Congress will fail to block Clinton’s extension of China’s MFN status, but not before a lot of Republicans, unable to defeat the National Endowment for the Arts, have the alternative fun of seeming fierce about China. And not before organized labor and other protectionists mask their avarice as altruism in the service of universal rights. Defending MFN, large U.S. corporations will suggest that the anticipated returns on their investments in China are less important to them than the liberalizing effects their economic activity will have on China.
However, intelligence, sincerity and plausibility can be found on both sides of the MFN debate. Unfortunately, the side that may have the most admirable motives - the side favoring denial as a protest of human rights violations and other barbarities - does not have the most plausible arguments.
Opponents of MFN rightly and usefully insist that China’s behavior - political repression; sales of ballistic missiles, chemical weapons and technology useful for weapons of mass destruction; piracy of intellectual property; illiberal trade policies - is bad and not getting noticeably better as a result of ““engagement.’’ That is what the Clinton administration calls the monomania - expansion of American commerce - that is its foreign policy.
MFN opponents focusing on human rights violations have the rhetorical high ground on which most Americans enjoy standing. However, one should be skeptical of a foreign policy that makes one feel good. It would be cathartic to express contempt for China’s regime, but catharsis is not a national interest. Even if denial of MFN would, as advocates of denial say, ““isolate’’ China, it is unclear what good that would do, particularly for the Chinese masses and for foreign human rights advocates working in China who would be isolated there. Anyway, how exactly does a U.S. trade regulation ““isolate’’ 21 percent of the world’s population? Exports to the United States contribute only about 3 percent of China’s GDP, so there is more than a trace of hubris in the notion that China’s regime would be shaken by denial of normal access to the American market. (That is all that the misnamed ““most favored’’ status involves.)

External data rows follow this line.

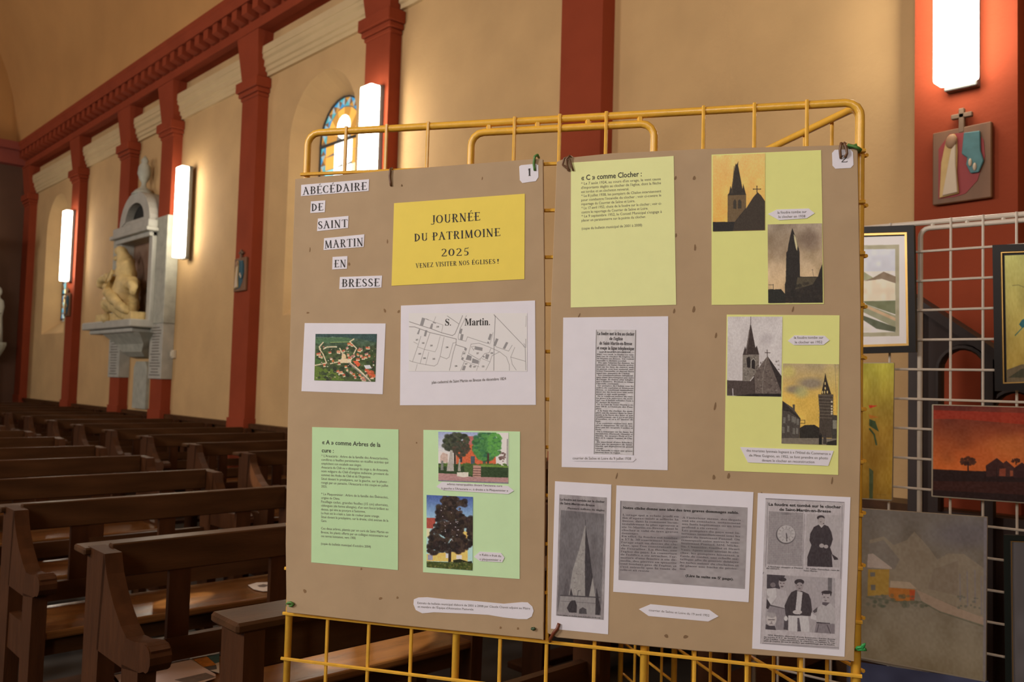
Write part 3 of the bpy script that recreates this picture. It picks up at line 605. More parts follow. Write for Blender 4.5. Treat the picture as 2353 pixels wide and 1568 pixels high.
# ================================================================== YELLOW EXHIBITION GRIDS
GA = np.array([-1.7539, .9877]); GB = np.array([-.7391, 1.6051]); GU = (GB-GA)/np.linalg.norm(GB-GA); GN = np.array([GU[1], -GU[0]])
ZT, CELL = 1.984, .0990
TR, WR = .0080, .0039
def grid(name, A, u, n, z_top, cellw, cellh, rows, thick, m, lab, grp, c0=0, uat=None, rt=TR, rw=WR, ends=True, drop=.020):
    """flat welded mesh panel from A along u (unit, horizontal); frame tube over the top and down both sides"""
    u3 = Vector((u[0], u[1], 0)); A = Vector((A[0], A[1], 0)); nn = Vector((u[1], -u[0], 0)); W_ = cellw*n
    e = pin(empty(name, A, lab, 'display grid', grp)); r = .028
    def pt(x, z, o=0): return A+u3*x+Vector((0, 0, z))+nn*o
    def utube(x0, x1, zt, zb):
        P = [pt(x0, zb), pt(x0, zt-r)]+[pt(x0+r-r*math.cos(a), zt-r+r*math.sin(a)) for a in np.linspace(.3, math.pi/2, 4)]
        P += [pt(x1-r+r*math.sin(a), zt-r+r*math.cos(a)) for a in np.linspace(0, math.pi/2-.3, 4)]+[pt(x1, zt-r), pt(x1, zb)]
        return P
    bm = bmesh.new(); tube(bm, utube(0, W_, z_top, .0), rt, 10); fin('frame_tube', bm, m, e, smooth=True)
    for a, b in uat or ():
        bm = bmesh.new(); tube(bm, utube(a*cellw, b*cellw, z_top-drop, .0), rt, 10); fin('inner_tube', bm, m, e, smooth=True)
        for k in np.linspace(a+.4, b-.3, 4):
            bm = bmesh.new(); tube(bm, [pt(k*cellw, z_top), pt(k*cellw, z_top-drop)], rt*.8, 6); fin('weld_spacer', bm, m, e)
    # vertical wires, in front of the tubes; their ends hook over the top
    bm = bmesh.new(); h = z_top+.002-.06; tube(bm, [(0, 0, 0), (0, 0, h), (0, 0, h+.006)], rw, 6)
    first = None
    for k in range(1, n):
        if k in thick: continue
        if first is None:
            first = o = fin('vertical_wire', bm, m, e); base = True
        else: o = first.copy(); C.objects.link(o)
        p = pt(k*cellw, .06, rt*.9); o.matrix_parent_inverse = Matrix.Identity(4); o.location = p-Vector(e.location)
    bm = bmesh.new(); tube(bm, [Vector((0, 0, 0))-u3*.008, u3*(W_+.008)], rw, 6); first = None
    for k in range(1, rows):
        if first is None: first = o = fin('horizontal_wire', bm, m, e)
        else: o = first.copy(); C.objects.link(o)
        p = pt(0, z_top-k*cellh, rt*.9+rw*1.4); o.matrix_parent_inverse = Matrix.Identity(4); o.location = p-Vector(e.location)
    return e
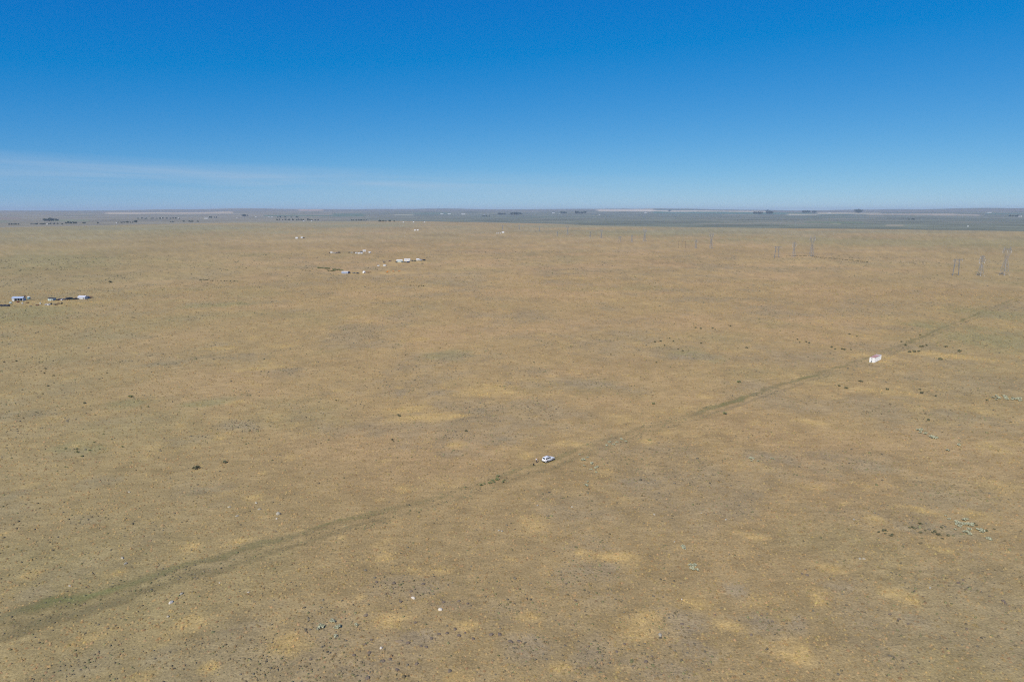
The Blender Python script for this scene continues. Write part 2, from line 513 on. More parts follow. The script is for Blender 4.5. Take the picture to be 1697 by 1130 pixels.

Denial of MFN would alter the national origins of the capital and technology flowing into China and the national destinations of goods flowing from China. This clearly would cost America economically, and there is scant reason to believe it would improve China politically. On the other hand, there are reasons for believing that the prerequisites for sustained economic dynamism, including integration into the world trading system, can be conducive to a humane and pacific society. Those prerequisites include a society porous to ideas, urbanization driven by scientifically intensive agriculture, broad dispersal of decisionmaking and dissemination of information, the rule of law and the ethic of promise-keeping through contracts.
Now, in the grasping hands of the self-interested, including corporations clawing for contracts in China, the idea that economics will produce wholesome politics is presented as more than a mere probability. It is economic determinism - Marx in a J. Press suit, pressed into the service of the Fortune 500. An unenthralled Robert Kagan, writing in The New Republic, says, ““To translate this very popular argument back into the original Marx, the political superstructure of dictatorship in China will change when the economic base changes.’’ How comforting it is to banish contingency from history with a theory of benevolent inevitability. Kagan notes that in the 19th century there was similar faith in trade as a tranquilizer of the world of hitherto warring nations. That faith was a casualty of the guns of August 1914.
However, the fact that many people arguing for economic determinism are self-interested does not make them wrong. And Henry Rowen of the Hoover Institution at Stanford is neither economically interested nor naive. He was an architect of the Reagan administration strategy of economic pressure - falling oil prices, restrictions on access to credits and technology - that caused the Soviet system to crack. And he believes that China, unlike Russia, can best be reformed by progress rather than privation.
““When will China become a democracy?’’ Rowen asks. ““The answer is around the year 2015.’’ He argues that there is a high correlation between affluence and openness in societies. (Some exceptions, such as Saudi Arabia and Brunei, became affluent not through entrepreneurial ferment but through simple extraction of a natural bounty.) And he notes that Spain, Portugal, Chile, Argentina, Taiwan and South Korea made the transition to democracy when they had per capita income between $5,000 and $6,000. If China’s current trajectory continues, in 2015 its per capita income will be between $7,000 and $8,000 (in 1995 dollars). Rowen says, ““By the time that China has the world’s largest economy - toward the middle of the next century - it may well have been the world’s largest democracy for several decades.''
Unless China is by then a very rich, and therefore particularly dangerous, despotism. That could be the result if predictions of its inevitable democratization are self-defeating. Kagan notes that if U.S. policymakers in 1979 had presupposed the inevitable collapse of the Soviet Union by 1992, they would not have felt impelled to take the actions that brought about the collapse. Suppose attempts to reform China by enriching it relieve pressure on the regime to tolerate the above-mentioned prerequisites for an open society. Much depends on such suppositions.